N_p	Number of solute particles (molecules and, or ions) per unit volume V, of solution. N_p was calculated as: [d x b / c x e]. ‘d, b, c and e’ have been defined for the calculation of N_f, above.
er_p	Effective mean radius of the rotational envelope of solute particles with or without held water molecules (m) as the case may be, that reduces the distance traveled by solute particles during the cooperative structural relaxation of the free solution water. It was estimated on the basis of best statistical fit, in the absence of any reliable recorded information by Cochrane and Cochrane (2007)..

Adjustments to the “new equation” to estimate osmotic potentials at different temperatures.

It was considered that Eq. (2) could be used to calculate the osmotic potentials of inorganic and organic aqueous solutions at different temperatures by adjusting three of its factors for any desired temperature, viz: 1) The volume property of the pure water, 2) “N_f” the number of “free” water molecules per unit volume (V) of solution, and 3) The “t” factor expressing the cooperative structural relaxation time of the solution water. These factors are discussed as follows:

1) Volume properties of water at 1 atm over the range of 0 to 100⁰C are recorded by Weast (1983) in terms of kg m^-3.

2) Relative density data for solutions is recorded for a temperature of 20⁰C by Weast (1983), however, very little data was found in the literature for other temperatures. Consequently, in order to estimate “N_f” the number of free water molecules per unit volume (V) of a solution, equations were provisionally formulated to provide approximate estimates at a given temperature. For organic solutions a proxy equation was formulated as:

N_f(organic)=([1000-((M∙Mw)/RD)]∙Mw+M∙Mw)/1000 (3)

In which:

M = molar concentration of the solution

Mw = molecular weight of water

RD = relative density of solute (gcm^-3)

Eq. (3) was modified for inorganic solutions as:

N _f(organic)=([1000-((M∙Mw)/(RD∙(1/1.33) ))]∙Mw+M∙Mw)/1000 (4)

In which:

The factor “1/1.33” is a fitted value added to Eq.(3) to very approximately compensate the effect of water strongly held to solution solutes.

Equations (3) and (4), which are clearly approximations, were nevertheless tested at 20⁰C over a series of solutions with wide ranges of solute concentrations, and the calculations compared with “N_f” calculations using the equation recorded in Table 1 with measured relative densities of solutions¹⁵; Eq. (3) for sucrose, D- glucose, glycerol, maltose, lactic acid, D-mannitol, urea, and Eq. (4) for NaCl, NH₄Cl, CaCl₂, KCl, KI, MgSO₄, and NaNO₃. The “N_f” values of the latter were substituted into the equation for calculating “N_f” using measured relative densities recorded in Table 1, and the relative densities of their solutions calculated. As shown in Tables 2 and 3, those latter values compared well with the recorded relative density values. –Consequently, due to the lack of relative density information for temperatures of solutions above 20⁰C, Eqs.(2) and (3) were used to provide tentative, approximate estimates.

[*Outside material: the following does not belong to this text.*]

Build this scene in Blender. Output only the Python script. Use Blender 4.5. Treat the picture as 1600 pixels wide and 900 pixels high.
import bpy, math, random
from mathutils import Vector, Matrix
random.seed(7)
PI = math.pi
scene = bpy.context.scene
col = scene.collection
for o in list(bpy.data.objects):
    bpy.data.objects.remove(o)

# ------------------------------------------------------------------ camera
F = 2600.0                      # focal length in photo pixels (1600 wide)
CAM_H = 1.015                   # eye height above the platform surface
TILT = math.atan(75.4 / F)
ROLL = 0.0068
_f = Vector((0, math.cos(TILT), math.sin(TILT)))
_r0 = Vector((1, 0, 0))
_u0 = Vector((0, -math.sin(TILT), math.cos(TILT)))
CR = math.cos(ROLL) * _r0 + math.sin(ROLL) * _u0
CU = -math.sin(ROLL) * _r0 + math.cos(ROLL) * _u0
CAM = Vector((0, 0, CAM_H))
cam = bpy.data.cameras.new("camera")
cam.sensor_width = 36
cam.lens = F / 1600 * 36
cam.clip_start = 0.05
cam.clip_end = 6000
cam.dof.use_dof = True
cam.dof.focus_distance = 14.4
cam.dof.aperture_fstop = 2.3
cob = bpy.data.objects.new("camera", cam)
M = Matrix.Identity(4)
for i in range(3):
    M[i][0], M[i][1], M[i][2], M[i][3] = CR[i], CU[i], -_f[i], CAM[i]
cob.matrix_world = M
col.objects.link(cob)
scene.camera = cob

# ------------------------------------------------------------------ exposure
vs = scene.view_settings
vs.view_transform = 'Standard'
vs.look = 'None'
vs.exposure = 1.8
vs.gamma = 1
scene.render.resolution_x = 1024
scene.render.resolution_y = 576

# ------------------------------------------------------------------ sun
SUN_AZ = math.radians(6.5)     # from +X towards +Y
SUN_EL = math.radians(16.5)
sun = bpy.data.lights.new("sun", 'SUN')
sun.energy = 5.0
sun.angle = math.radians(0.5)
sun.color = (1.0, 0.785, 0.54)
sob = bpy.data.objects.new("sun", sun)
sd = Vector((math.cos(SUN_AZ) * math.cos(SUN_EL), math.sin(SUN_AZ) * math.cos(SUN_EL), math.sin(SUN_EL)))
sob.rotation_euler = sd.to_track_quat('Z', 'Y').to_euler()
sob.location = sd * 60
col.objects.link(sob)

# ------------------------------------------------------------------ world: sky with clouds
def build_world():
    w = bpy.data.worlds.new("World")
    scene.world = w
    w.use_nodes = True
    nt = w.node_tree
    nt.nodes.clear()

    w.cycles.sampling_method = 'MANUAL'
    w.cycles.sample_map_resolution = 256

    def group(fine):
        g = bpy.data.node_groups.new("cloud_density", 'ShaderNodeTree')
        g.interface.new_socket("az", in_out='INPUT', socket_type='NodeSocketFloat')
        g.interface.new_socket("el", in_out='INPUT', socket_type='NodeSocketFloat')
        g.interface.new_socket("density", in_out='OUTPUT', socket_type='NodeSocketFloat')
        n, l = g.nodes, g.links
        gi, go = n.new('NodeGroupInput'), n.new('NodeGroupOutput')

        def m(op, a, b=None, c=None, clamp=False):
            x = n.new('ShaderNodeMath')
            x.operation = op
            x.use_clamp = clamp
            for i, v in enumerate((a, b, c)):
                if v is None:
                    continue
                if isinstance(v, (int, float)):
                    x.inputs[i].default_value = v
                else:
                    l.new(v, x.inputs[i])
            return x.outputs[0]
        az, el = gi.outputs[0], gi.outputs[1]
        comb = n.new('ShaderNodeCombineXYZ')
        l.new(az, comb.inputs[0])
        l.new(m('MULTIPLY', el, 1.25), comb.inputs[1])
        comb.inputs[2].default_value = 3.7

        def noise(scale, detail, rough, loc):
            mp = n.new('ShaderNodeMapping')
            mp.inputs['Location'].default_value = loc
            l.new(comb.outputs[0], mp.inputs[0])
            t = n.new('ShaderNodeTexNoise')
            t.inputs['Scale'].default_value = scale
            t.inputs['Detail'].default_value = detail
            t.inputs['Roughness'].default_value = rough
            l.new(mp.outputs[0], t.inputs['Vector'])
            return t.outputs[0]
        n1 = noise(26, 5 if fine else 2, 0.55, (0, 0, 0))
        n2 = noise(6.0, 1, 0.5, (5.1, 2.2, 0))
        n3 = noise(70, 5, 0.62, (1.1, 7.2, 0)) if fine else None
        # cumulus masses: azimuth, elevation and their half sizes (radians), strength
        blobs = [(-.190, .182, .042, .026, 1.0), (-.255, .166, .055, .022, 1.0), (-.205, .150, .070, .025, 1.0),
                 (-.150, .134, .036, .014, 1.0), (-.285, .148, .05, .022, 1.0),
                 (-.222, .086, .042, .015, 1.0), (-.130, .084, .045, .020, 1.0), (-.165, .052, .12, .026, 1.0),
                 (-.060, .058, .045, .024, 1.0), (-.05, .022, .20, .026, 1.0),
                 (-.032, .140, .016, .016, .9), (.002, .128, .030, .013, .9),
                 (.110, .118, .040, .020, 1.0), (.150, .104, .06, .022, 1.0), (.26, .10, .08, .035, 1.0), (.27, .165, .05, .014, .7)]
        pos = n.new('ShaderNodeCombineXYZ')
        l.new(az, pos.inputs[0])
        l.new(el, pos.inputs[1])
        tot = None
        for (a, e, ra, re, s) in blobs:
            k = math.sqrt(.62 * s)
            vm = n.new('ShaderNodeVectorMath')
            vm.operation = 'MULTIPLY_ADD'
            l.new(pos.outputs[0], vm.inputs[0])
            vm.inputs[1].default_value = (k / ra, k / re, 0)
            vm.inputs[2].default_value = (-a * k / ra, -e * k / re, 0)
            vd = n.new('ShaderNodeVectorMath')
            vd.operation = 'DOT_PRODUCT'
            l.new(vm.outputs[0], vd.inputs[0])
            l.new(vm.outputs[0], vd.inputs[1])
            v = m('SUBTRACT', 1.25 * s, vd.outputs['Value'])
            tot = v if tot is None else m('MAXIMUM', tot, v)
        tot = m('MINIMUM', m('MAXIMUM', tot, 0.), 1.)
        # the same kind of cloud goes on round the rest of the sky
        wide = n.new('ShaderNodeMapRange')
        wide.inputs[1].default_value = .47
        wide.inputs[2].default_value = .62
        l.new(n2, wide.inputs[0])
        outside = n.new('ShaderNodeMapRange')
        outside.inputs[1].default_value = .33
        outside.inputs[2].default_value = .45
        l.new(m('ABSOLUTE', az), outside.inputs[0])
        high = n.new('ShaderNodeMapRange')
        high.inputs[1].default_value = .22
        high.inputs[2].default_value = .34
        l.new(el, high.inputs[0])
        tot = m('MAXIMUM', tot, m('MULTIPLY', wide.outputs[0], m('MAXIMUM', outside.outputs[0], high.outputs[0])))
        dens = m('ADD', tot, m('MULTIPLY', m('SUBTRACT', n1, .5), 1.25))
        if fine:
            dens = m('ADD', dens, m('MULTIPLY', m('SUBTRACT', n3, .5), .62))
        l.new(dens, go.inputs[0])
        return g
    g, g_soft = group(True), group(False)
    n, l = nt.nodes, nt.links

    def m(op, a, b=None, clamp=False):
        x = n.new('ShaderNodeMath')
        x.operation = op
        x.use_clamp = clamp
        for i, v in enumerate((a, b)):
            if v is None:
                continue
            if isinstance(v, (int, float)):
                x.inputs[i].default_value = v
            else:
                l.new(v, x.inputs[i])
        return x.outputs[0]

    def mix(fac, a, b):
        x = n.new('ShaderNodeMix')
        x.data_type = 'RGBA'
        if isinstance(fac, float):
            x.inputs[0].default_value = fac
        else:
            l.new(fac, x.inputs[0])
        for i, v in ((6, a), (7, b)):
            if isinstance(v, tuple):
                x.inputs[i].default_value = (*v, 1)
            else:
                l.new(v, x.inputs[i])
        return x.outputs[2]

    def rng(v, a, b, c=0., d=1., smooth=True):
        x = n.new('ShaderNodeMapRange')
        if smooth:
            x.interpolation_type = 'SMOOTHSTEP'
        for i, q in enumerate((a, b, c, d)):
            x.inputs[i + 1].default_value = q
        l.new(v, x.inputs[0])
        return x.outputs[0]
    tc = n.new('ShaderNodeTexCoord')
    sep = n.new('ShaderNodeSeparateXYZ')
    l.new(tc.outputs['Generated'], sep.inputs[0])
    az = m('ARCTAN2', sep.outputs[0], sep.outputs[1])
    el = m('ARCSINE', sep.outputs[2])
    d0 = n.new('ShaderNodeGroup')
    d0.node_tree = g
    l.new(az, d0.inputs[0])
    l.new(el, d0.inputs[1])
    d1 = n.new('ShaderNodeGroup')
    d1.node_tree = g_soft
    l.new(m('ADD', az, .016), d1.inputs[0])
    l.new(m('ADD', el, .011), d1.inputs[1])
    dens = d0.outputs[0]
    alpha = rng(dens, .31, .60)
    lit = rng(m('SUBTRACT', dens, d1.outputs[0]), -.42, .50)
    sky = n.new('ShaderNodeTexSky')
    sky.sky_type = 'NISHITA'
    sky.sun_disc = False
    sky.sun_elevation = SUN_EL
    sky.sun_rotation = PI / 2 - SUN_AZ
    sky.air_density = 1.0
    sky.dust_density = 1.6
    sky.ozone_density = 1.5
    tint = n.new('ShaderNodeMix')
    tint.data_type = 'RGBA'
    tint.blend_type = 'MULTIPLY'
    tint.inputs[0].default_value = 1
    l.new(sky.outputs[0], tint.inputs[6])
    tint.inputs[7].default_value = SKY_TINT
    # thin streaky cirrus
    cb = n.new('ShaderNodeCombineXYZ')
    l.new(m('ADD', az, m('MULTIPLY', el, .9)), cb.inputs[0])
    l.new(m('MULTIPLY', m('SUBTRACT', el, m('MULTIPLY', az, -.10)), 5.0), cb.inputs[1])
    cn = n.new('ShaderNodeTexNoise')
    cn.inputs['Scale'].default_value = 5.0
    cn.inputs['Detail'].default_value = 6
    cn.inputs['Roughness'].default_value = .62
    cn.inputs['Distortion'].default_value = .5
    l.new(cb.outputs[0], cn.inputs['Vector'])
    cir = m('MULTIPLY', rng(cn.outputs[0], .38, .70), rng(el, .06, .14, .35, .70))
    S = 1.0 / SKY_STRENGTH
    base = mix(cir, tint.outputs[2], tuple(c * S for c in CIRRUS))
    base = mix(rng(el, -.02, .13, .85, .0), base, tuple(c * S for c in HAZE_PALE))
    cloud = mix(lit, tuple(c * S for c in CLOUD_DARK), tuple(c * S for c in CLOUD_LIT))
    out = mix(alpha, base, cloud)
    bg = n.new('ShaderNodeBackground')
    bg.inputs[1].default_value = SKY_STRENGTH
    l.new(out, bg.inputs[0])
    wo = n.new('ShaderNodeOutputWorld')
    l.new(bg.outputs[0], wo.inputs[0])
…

Previous work by the authors (2007) had estimated the “t” value, the average time taken for a water molecule in pure water to travel during the “cooperative structural relaxation phase”, as 2.05^-12 s for a temperature of 20⁰C. This had been established by comparing the osmotic pressure calculated with the new equation with that of recorded data over wide concentration ranges of both NaCl and sucrose solutions.

To estimate the values of “t” over a wider range of temperature, the “N_f” values estimated for NaCl and sucrose at 20⁰C by Eqns.(3) and (4) were first substituted into Eq.(2) to compare their calculated osmotic potentials at the “t” value of 2.05^-12s with those established by past work (Cochrane and Cochrane 2007) it was found that the R² of the comparisons of their osmotic potential values were highly significant. In view of this finding, in order to establish provisional osmotic potential values over a wider temperature range, it was decided to substitute the “N_f” values as calculated at a given temperatures for the NaCl and sucrose solutions via Eqs.(3) and (4) into Eq. (2), together with values of “t” corresponding to those temperatures as recorded in the literature. The “t” values estimated by Davis and Jarzynsky (1972) from Raman spectrum data by Wairafen (1968) over the 0 to 40⁰C range were first used as they calculated the “t” value at 20⁰C as 2.05^-12s, the same value as calculated by the authors. However, as noted by Endo (1979), “t” values calculated at different temperatures vary between authors, calculation methods and the different experimental methodology. To illustrate how different “t” values would affect the estimation of osmotic potentials of solutions over wide concentration levels of organic and inorganic solutes, the “t” values re-calculated by Endo (1979) on the basis of values calculated by Davis and Litovitz (1965) were subsequently compared with those of Davis and Jarzynski (1972), from 0 to 40⁰C to go a little above the normal human body temperature of approximately 37⁰C.